>> Begin

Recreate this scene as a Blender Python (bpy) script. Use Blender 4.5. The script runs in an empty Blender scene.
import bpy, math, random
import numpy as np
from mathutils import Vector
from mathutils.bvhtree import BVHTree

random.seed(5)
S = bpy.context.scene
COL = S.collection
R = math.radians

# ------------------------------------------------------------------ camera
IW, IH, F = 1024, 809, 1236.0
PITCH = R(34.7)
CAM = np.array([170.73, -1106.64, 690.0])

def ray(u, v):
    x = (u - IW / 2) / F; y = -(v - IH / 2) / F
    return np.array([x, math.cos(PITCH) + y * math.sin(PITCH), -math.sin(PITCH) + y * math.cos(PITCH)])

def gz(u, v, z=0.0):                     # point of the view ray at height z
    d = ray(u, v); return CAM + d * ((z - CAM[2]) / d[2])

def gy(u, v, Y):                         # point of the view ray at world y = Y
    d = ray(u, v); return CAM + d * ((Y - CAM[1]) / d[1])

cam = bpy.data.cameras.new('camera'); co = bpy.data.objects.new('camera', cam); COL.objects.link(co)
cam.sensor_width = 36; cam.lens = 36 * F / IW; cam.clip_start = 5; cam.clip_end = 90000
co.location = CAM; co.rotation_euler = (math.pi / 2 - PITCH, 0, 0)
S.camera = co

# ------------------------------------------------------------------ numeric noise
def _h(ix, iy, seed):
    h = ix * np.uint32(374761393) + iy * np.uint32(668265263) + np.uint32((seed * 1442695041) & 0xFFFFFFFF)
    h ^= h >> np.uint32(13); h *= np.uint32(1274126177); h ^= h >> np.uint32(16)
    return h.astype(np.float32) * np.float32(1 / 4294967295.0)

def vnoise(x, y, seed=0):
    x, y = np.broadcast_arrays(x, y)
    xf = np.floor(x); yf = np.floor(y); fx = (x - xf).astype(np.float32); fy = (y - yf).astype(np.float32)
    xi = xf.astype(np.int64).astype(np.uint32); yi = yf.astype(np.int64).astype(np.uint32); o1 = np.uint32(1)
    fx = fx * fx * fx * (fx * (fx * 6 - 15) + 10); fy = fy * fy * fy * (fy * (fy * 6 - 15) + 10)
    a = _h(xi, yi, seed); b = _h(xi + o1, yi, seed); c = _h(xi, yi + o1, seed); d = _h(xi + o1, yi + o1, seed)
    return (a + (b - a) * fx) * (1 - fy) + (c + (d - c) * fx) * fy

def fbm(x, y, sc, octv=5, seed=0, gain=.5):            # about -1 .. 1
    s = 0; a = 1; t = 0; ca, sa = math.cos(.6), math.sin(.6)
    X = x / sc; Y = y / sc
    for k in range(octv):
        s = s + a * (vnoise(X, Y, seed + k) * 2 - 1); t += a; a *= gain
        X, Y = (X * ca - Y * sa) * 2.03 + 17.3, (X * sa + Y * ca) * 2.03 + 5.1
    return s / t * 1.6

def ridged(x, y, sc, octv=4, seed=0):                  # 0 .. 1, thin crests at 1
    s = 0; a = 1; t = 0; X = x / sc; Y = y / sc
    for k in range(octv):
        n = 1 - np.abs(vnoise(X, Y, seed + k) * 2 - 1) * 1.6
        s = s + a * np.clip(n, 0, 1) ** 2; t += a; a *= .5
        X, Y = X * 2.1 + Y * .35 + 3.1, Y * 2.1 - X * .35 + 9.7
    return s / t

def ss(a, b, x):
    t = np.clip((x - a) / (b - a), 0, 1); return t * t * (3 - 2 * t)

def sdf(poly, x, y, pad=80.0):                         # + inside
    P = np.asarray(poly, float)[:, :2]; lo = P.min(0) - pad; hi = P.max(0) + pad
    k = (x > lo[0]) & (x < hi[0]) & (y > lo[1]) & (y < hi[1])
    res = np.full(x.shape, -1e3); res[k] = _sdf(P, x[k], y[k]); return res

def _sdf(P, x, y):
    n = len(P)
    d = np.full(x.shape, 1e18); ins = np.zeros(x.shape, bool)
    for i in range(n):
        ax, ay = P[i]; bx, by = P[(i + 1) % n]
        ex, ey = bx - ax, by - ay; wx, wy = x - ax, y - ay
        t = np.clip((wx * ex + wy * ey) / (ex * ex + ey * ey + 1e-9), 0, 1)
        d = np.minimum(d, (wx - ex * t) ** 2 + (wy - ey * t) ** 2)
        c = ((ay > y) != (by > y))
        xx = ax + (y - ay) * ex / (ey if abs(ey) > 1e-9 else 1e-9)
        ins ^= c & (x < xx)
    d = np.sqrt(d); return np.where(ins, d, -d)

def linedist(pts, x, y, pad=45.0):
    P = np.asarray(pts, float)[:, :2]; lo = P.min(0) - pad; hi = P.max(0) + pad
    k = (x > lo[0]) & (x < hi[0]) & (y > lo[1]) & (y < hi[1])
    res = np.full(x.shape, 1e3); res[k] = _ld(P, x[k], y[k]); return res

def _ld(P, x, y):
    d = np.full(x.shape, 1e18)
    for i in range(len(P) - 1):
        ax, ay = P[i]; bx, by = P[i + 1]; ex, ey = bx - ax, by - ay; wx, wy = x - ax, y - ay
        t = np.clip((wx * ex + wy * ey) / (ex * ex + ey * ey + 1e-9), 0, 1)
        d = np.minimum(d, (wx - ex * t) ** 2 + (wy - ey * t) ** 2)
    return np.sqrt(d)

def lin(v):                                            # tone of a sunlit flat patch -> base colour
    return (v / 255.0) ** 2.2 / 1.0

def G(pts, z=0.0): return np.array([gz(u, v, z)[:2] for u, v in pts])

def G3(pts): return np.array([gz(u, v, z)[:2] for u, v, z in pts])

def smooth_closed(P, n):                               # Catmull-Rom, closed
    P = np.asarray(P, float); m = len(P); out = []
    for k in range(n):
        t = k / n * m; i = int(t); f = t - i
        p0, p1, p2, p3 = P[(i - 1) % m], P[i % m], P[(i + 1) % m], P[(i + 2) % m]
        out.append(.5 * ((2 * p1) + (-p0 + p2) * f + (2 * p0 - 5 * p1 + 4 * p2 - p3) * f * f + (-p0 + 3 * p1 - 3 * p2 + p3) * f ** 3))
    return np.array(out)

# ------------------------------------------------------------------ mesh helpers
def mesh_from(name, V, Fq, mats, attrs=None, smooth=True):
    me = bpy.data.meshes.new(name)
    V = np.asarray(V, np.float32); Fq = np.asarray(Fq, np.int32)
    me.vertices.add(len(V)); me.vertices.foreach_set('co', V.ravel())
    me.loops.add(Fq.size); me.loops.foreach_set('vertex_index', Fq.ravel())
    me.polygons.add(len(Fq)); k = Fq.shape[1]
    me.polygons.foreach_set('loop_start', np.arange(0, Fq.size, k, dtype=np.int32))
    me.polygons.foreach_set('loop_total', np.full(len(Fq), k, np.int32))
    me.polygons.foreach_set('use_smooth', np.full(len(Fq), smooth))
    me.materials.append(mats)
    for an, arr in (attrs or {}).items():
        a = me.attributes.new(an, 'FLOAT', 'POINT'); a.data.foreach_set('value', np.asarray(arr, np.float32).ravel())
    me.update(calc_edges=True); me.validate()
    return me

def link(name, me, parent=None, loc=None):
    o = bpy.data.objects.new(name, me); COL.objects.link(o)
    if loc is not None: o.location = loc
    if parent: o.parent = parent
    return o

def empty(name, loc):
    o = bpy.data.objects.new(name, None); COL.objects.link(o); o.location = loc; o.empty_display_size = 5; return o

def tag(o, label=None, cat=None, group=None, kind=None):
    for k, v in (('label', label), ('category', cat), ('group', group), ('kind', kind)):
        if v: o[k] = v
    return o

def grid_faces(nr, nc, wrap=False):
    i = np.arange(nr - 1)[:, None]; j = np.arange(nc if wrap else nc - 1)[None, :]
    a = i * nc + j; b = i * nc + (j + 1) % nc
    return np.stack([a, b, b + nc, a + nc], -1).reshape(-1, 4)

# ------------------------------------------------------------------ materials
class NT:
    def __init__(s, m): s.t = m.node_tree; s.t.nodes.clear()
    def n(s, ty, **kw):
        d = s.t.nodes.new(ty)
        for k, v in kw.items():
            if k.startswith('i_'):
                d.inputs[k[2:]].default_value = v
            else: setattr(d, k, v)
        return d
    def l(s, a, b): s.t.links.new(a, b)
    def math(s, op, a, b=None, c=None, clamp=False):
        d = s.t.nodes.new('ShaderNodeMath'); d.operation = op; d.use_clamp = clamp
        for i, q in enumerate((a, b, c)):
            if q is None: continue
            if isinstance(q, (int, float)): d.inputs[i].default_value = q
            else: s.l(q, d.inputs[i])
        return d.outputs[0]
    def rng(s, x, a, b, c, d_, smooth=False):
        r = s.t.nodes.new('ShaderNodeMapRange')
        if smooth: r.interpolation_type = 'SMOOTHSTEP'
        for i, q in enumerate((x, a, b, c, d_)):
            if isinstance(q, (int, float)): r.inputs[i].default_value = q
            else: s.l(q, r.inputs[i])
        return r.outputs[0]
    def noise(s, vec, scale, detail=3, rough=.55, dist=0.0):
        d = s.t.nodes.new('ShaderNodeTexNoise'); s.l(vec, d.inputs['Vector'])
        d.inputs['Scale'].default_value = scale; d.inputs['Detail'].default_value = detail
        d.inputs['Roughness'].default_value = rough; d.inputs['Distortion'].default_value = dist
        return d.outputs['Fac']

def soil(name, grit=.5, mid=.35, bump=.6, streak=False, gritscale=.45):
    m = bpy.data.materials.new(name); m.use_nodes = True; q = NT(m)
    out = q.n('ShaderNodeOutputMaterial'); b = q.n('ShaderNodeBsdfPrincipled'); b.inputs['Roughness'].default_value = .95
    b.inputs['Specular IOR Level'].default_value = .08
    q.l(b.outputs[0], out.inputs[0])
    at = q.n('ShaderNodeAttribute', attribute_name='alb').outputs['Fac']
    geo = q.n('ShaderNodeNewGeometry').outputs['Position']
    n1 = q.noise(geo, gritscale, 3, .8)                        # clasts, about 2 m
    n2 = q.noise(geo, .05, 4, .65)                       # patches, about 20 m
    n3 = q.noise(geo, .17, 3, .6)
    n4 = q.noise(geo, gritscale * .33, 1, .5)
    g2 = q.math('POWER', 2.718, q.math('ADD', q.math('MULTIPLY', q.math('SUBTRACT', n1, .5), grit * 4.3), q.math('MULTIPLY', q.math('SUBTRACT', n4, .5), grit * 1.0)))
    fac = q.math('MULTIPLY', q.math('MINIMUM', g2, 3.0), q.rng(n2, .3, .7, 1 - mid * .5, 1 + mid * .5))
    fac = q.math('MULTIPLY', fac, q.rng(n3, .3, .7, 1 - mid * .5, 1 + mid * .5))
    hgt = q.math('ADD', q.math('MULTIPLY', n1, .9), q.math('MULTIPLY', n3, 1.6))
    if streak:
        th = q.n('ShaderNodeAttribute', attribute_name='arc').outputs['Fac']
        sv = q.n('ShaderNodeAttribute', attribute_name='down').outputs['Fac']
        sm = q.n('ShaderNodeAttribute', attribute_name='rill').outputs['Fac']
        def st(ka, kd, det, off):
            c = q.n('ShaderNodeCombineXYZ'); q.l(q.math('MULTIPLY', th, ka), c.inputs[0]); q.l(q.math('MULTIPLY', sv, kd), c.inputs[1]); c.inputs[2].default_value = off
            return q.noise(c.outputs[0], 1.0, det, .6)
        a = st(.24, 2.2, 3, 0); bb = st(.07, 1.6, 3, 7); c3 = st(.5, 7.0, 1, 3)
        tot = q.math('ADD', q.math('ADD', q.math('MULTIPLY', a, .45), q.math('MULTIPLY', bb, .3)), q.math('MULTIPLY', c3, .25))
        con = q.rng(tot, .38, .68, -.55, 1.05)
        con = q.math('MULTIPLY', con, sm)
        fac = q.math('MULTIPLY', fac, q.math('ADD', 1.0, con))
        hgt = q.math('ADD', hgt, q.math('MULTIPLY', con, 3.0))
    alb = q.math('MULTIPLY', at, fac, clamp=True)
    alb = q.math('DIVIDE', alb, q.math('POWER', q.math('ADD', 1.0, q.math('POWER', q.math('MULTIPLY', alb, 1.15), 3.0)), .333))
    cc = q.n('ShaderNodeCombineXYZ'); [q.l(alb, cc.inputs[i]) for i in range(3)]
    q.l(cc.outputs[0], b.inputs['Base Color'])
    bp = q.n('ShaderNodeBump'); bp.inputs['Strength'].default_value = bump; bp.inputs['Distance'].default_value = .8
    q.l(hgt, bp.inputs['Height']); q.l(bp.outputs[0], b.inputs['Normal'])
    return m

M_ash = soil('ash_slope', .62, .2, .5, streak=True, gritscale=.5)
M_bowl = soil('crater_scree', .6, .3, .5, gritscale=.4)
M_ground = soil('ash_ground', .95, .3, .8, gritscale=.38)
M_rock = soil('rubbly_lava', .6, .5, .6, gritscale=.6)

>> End

### Task to carry out
Give back the listing exactly, please, from its first line to the line containing "d = ray(u, v); return CAM + d * ((z", inclusive, and nothing past that line.

### Exercise answer
Recreate this scene as a Blender Python (bpy) script. Use Blender 4.5. The script runs in an empty Blender scene.
import bpy, math, random
import numpy as np
from mathutils import Vector
from mathutils.bvhtree import BVHTree

random.seed(5)
S = bpy.context.scene
COL = S.collection
R = math.radians

# ------------------------------------------------------------------ camera
IW, IH, F = 1024, 809, 1236.0
PITCH = R(34.7)
CAM = np.array([170.73, -1106.64, 690.0])

def ray(u, v):
    x = (u - IW / 2) / F; y = -(v - IH / 2) / F
    return np.array([x, math.cos(PITCH) + y * math.sin(PITCH), -math.sin(PITCH) + y * math.cos(PITCH)])

def gz(u, v, z=0.0):                     # point of the view ray at height z
    d = ray(u, v); return CAM + d * ((z - CAM[2]) / d[2])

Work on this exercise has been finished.